Bell was fascinated by sound (starting his work with the deaf community), music and cutting-edge inventions. He wanted to adapt the telegraph so that you could send multiple messages over the same wire, before shifting his ambitions to the telephone, a machine that could transmit speech. In 1876 Bell was able to say: “Mr Watson, come here – I want to see you”, to his assistant and by October that year the pair were able to conduct a telephone conversation through outdoor telegraph lines linking Boston to East Cambridge. But the technology was still in its infancy — it took until around 1930 for affluent houses in the UK to have their own telephones.

As of October 2022, 7.26 billion people (91% of the world) have mobile phones."

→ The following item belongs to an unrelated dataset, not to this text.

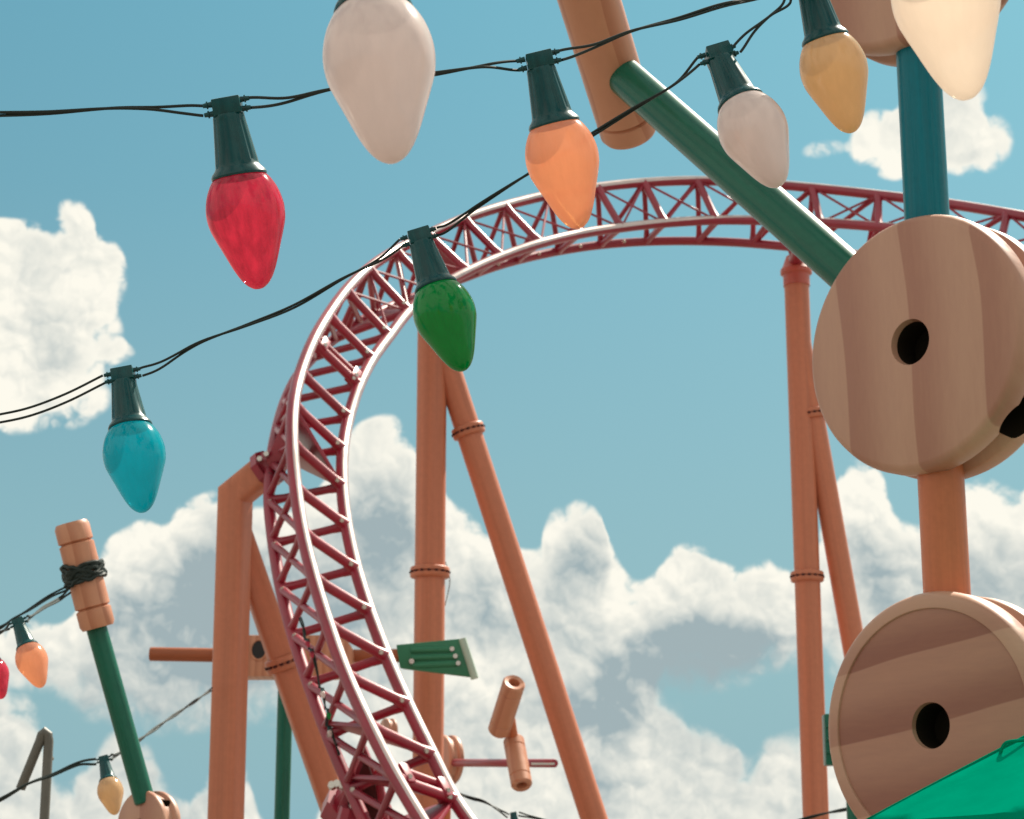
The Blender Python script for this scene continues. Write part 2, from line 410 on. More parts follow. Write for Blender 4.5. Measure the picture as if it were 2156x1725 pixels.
# second support low at the left, whose head clamps the bottom of the track
s4 = thing('track_support', 'maroon and black track clamp on an orange pipe at the bottom of the curve', 'track support', (at(740, 1725, 24.2).x, at(740, 1725, 24.2).y, 0), SG)
c0, c1_ = at(735, 1690, 24.3), at(770, 1640, 23.6)
e = column(s4, at(728, 1712, 24.4), at(700, 2300, 24.1), .21); footing(s4, e)
mb = MB(); mb.cyl(at(722, 1720, 24.35), at(738, 1688, 24.2), .3, .3, 8); mb.cyl(at(738, 1688, 24.2), at(760, 1650, 23.9), .22, .14, 8)
hb = mb.build('head_bracket', M['maroon'], s4)
MB().prism([at(770, 1570, 23.5), at(712, 1700, 23.5), at(720, 1800, 23.5), at(850, 1800, 23.5), at(838, 1735, 23.5)], FW * .16).build('web_plate', M['maroon'], s4, bevel=.01)
MB().prism([at(771, 1592, 23.38), at(732, 1690, 23.38), at(745, 1760, 23.38), at(806, 1760, 23.38), at(800, 1680, 23.38)], FW * .06).build('dark_plate', M['darkred'], s4, bevel=.01)  # very dark red plate in front of the web plate
MB().cyl(at(738, 1700, 23.3), at(720, 1790, 23.3), .12, .16, 8).build('clamp_arm', M['maroon'], s4)
MB().cyl(at(795, 1620, 23.2), at(820, 1790, 23.2), .05, .05, 10).build('clamp_arm', M['maroon'], s4)
for px, py in ((700, 1655), (711, 1652), (722, 1655), (745, 1698), (792, 1695)):
    boltmb(at(px, py, 23.4), (0, -1, .1), .055, .12).build('head_bolt', M['bolt'], hb)
# middle support
a = at(911, 628, 33.1); b_ = Vector((a.x, a.y, 2)); a2 = at(908, 1725, 32.2)
s2 = thing('track_support', 'tall orange column with a leaning leg rising behind the green bulb', 'track support', (a.x, a.y, 0), SG)
mid_r = .245
e = column(s2, a, b_, mid_r); footing(s2, e)
flange(Vector((a.x, a.y, at(910, 1219, 33.1 * .985).z)), (0, 0, 1), mid_r, s2, 1.3)
la = at(930, 735, 32.9); lb = at(1251, 1725, 31.6); e = column(s2, la, lb, .213, 'leaning_leg'); footing(s2, e)
flange(la.lerp(lb, (910 - 735) / (1725 - 735) * 1.02), lb - la, .213, s2, 1.28)
MB().cyl(at(908, 632, 33.1), at(915, 600, 33.0), .26, .16, 16).build('head_bracket', M['maroon'], s2)
cw = catmull([at(936, 1180, 32.4), at(944, 1200, 32.3), at(947, 1225, 32.3), at(943, 1250, 32.3), at(937, 1275, 32.4)], 5)
MB().tube(cw, .008, 6).build('service_cable', M['grey'], s2)
# right support
a = at(1676, 575, 35.4); s3 = thing('track_support', 'orange column and leaning leg standing just left of the big wooden spools', 'track support', (a.x, a.y, 0), SG)
e = column(s3, a, Vector((a.x, a.y, 2)), .218); footing(s3, e)
zf = at(1692, 1227, 34.7).z
flange(Vector((a.x, a.y, zf)), (0, 0, 1), .218, s3, 1.3)
MB().lathe([(.0, .30), (.17, .30), (.19, .25), (.235, .12), (.28, .05), (.28, -.02), (.235, -.05), (.235, -.25), (0, -.25)], Matrix.Translation(a), 28).build('column_cap', M['capred'], s3)
MB().cyl(a + Vector((0, 0, .2)), at(1678, 516, 34.6), .15, .09, 12).build('head_bracket', M['maroon'], s3)
MB().prism([at(1664, 545, 35.1), at(1690, 545, 35.1), at(1700, 515, 34.7), at(1655, 515, 34.7)], (0, .06, 0)).build('head_fin', M['maroon'], s3, bevel=.01)
la = at(1679.5, 700, 35.12); lb = at(1863, 1725, 33.3); e = column(s3, la, lb, .20, 'leaning_leg'); footing(s3, e)
flange(la.lerp(lb, (877 - 700) / 1025 * 1.02), lb - la, .20, s3, 1.28)

# ------------------------------------------------------------------ giant toy spool tower
def spool_mb(Rr, T, mat, inset=False, hub=.167):
    h = T / 2; k = Rr / .6
    rb = hub * Rr
    p = [(0, .01 * k), (rb * .98, .01 * k), (rb, h - .035 * k), (rb * 1.06, h)]
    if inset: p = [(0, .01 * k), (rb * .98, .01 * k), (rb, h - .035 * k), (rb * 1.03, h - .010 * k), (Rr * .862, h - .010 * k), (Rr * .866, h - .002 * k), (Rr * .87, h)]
    out = p + [(Rr * .93, h), (Rr * .958, h - .005 * k), (Rr * .982, h - .02 * k), (Rr, h - .05 * k), (Rr * .998, h - .115 * k), (Rr * .985, h - .128 * k), (Rr * .90, h - .155 * k)]
    low = [(r, -z) for r, z in out[::-1]]
    return MB().lathe(out + low, mat, 128)
ax_az = R(48.5)
axd = Vector((math.sin(ax_az), math.cos(ax_az), 0))            # recedes to the right
SR, ST = .61, .36
bc = at(1966, 735, 9.28)
TX, TY = bc.x, bc.y
def zpx(py, X=TX, Y=TY):
    lo, hi = -2, 12
    for _ in range(50):
        z = (lo + hi) / 2; v = Vector((X, Y, z)) - CAM; y = CY - FPX * v.dot(UP) / v.dot(FW)
        if y > py: lo = z
        else: hi = z
    return lo
zB = bc.z; zA = zpx(-128); zC = zpx(1532)
tower = thing('toy_spool_tower', 'giant wooden toy construction of stacked spools joined by teal orange and green rods', 'toy sculpture', (TX, TY, 0))
side = Vector((0, 0, 1)).cross(axd)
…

How has the telephone changed society?

The next major telephone innovation was the mobile phone, first manufactured by Motorola in 1973 and weighing in at around 2 kilograms. Ten years later the Motorola DynaTAC 8000X was available in shops, though the battery life was 30 minutes and it cost about £2500 to buy.

Flash forward to now, and as of October 2022, 7.26 billion people (91% of the world) have mobile phones. The interconnectedness of our society has made possible globalisation, recreational travel, business and communication across the world. From the first conversation between Bell and Watson, to the first phone call from the Moon to the White House in 1969, to the text telling your friend that you’re “on your way!”, telecommunication has certainly disrupted the way society functions — and remains one of the world's most impactful innovations.